A further pragmatic feature of the project as a whole is that it is almost entirely self-funded (with the exception of £1500 from FRIF – the Faculty Research Initiatives Fund at Queen's University Belfast – and the “in kind” co-operation of numerous collections, most notably those of the Royal College of Music and Edinburgh University). A goal has therefore been to ascertain whether such small initiatives can contribute to the ecology of research generally, and if so, what. We have been gratified to receive positive feedback on the extent of our contribution from those involved in much larger and better-funded projects, and to find our work featured in fora alongside such institutionally backed research.

Endnotes

Commercially produced 3D-printed instruments are already in production. ²⁰ Soon they are likely to be ubiquitous. Some of them will bear a passing resemblance to those in museums and in production through other manufacturing methods, but some inevitably will not. What role do musicologists, museum curators, and instrument makers wish to have in influencing this direction of travel? What can we learn from this conceptual shift in tools and making techniques? Acoustic theory tells us that it shouldn’t make a difference what material a wind instrument is made from, but as a player my experience and inherited value systems tell me otherwise. 3D printing gives us the possibility to investigate this issue more accurately and more dispassionately, particularly as we are increasingly able to print in new, hybrid materials that selectively inherit qualities from metals, ceramics, and plastics. ²¹ And we must recognize that comparative tests before general audiences between, for example, wooden and 3D-printed instruments tell us very little. Audiences are not going to invest in instruments. It is expert professional performers who need to be convinced.

The capacity to decouple precise elements of an instrument from others, while reproducing them consistently, combined with algorithmic analysis, opens up the possibility that we can selectively change behaviors and influences of our already modular instruments in unforeseen ways. Qiao's “standard stock” for border bagpipes is already contributing to our knowledge about the relationship between chanters, drones, bores, and reeds.

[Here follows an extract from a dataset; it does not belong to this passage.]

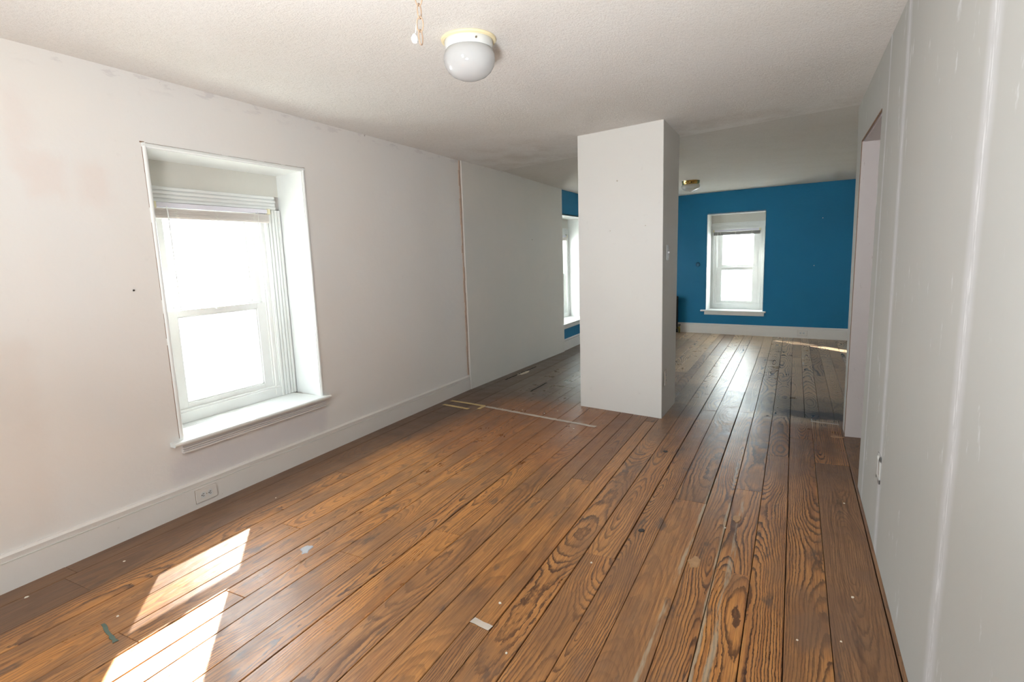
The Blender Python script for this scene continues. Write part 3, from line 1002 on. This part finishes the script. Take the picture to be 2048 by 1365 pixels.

And of course I’ve already suggested above that, irrespective of the technology involved, the tacit knowledge and assumptions of an individual maker (or within a particular workshop) have a palpable effect on the instrument's performance, despite the fact that they may start with similar measurements. As Wheeldon (2024) notes, we should be wary of making exaggerated claims for a new technology which, just like all the others, produces instruments of varying qualities, the playability of which is enhanced in direct proportion to the amount of expertise and time invested in calibrating and finishing them.

3D printing and modeling can help move us away from a musicology of the specifics of individual physical instruments towards a study of the ideas prevalent in the workshops that made them, and among the musicians who used them. The basis of this is comparative analysis, which enables us to distinguish patterns of activity, to determine working assumptions, and to move towards an understanding of the tacit knowledge embodied in instruments. This may entail on the part of museums and collections a rebalancing from the tangible cultural heritage of objects towards the less tangible cultural heritage inherent in the social processes in which those instruments were entangled: not only making, but selling, owning, altering, and playing.

Positioned in this manner, as part of an ecology of methods making use of the affordances of digital technologies, modeling musical instruments can be seen as contiguous with modeling histories of use and production of those instruments: as part of a musical instrument studies informed by an elevated capacity for fruitful evidence-based speculation.